Dutch painter. He was, if not the first, certainly the greatest painter of still life in Holland; no artist of his class combined more successfully perfect reality of form and color with brilliancy and harmony of tints. No object of stone or silver, no flower humble or gorgeous, no fruit of Europe or the tropics, no twig or leaf, with which he was not familiar. Sometimes he merely represented a festoon or a nosegay. More frequently he worked with a purpose to point a moral or illustrate a motto. Here the snake lies coiled under the grass, there a skull rests on blooming plants. Gold and silver tankards or cups suggest the vanity of earthly possessions; salvation is allegorized in a chalice amidst blossoms, death as a crucifix inside a wreath. Sometimes de Heem painted alone, sometimes in company with men of his school, Madonnas or portraits surrounded by festoons of fruit or flowers. At one time he signed with initials, at others with Johannes, at others again with the name of his father joined to his own. At rare intervals he condescended to a date, and when he did the work was certainly of the best. De Heem entered the guild of Antwerp in 1635-36, and became a burgher of that city in 1637. He steadily maintained his residence until 1667, when he moved to Utrecht, where traces of his presence are preserved in records of 1668, 1669 and 1670. It is not known when he finally returned to Antwerp, but his death is recorded in the guild books of that place. A very early picture, dated 1628, in the gallery of Gotha, bearing the signature of Johannes in full, shows that de Heem at that time was familiar with the technical habits of execution peculiar to the youth of Albert Cuyp. In later years he completely shook off dependence, and appears in all the vigor of his own originality.

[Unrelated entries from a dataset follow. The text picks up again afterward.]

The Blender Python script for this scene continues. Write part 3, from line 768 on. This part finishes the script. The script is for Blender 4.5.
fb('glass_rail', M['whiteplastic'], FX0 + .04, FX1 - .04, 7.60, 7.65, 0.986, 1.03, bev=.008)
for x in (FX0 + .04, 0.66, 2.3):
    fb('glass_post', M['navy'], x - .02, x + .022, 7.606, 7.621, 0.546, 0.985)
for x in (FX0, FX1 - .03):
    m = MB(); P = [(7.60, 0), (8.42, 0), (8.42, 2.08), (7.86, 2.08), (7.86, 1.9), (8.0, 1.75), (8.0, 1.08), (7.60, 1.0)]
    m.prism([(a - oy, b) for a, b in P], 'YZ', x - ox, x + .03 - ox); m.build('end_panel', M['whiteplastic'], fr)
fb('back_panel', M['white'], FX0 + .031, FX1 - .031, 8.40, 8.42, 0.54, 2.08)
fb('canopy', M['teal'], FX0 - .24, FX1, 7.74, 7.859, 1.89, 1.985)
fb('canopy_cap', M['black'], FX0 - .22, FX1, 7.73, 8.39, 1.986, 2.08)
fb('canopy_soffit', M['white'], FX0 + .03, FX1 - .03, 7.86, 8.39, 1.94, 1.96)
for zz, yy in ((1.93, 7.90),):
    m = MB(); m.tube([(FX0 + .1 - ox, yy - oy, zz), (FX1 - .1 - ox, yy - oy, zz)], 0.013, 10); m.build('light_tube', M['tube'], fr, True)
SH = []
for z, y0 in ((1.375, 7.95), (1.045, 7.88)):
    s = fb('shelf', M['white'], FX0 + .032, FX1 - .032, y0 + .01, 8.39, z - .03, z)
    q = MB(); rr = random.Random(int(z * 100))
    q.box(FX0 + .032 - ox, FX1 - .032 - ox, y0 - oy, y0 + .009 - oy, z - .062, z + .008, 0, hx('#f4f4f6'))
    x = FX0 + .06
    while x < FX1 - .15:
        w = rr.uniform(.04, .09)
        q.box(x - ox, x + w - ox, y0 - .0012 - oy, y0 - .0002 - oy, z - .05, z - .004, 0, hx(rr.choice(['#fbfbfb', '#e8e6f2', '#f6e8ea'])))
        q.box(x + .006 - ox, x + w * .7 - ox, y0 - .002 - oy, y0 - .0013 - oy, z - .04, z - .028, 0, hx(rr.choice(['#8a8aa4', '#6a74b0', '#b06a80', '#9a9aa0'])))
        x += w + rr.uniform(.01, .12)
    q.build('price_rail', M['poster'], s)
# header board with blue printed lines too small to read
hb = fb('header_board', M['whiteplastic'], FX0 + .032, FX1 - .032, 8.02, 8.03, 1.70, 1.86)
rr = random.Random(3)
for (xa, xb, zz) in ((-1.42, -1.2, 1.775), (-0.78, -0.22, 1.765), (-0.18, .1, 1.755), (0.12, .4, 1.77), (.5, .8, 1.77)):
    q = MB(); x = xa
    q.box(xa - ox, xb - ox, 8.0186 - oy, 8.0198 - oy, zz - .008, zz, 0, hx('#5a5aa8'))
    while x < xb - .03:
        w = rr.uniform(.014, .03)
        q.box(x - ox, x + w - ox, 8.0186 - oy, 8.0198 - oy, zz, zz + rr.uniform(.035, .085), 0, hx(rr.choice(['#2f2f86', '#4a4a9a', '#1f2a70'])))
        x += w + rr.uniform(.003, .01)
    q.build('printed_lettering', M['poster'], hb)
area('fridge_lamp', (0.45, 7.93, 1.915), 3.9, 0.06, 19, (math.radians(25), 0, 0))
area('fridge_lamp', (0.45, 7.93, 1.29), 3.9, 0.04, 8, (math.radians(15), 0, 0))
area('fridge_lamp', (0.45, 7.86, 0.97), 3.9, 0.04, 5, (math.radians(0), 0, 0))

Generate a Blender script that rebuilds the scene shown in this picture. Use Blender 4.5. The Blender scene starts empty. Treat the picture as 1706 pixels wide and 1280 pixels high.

Out of 100 pictures or more to be met with in European galleries scarcely eighteen are dated. The earliest after that of Gotha is a chased tankard, with a bottle, a silver cup, and a lemon on a marble table, dated 1640, in the museum of Amsterdam. A similar work of 1645, with the addition of fruit and flowers and a distant landscape, is in Lord Radnor's collection at Longford. A chalice in a wreath, with the radiant host amidst wheatsheaves grapes and flowers, is a masterpiece of 1648 in the Belvedere of Vienna. A wreath around a Madonna of life size, dated 1650, in the museum of Berlin, shows that de Heem could paint brightly and harmoniously on a large scale. In the Pinakothek at Munich is the celebrated composition of 1653, in which creepers, beautifully commingled with gourds and blackberries, twigs of orange, myrtle and peach, are enlivened by butterflies, moths and beetles. A landscape with a blooming rose tree, a jug of strawberries, a selection of fruit, and a marble bust of Pan, dated 1655, is in the Hermitage at St. Petersburg; an allegory of abundance in a medallion wreathed with fruit and flowers, in the gallery of Brussels, is inscribed with de Heem's monogram, the date of 1668, and the name of an obscure artist called Lambrechts. All these pieces exhibit the master in full possession of his artistic faculties.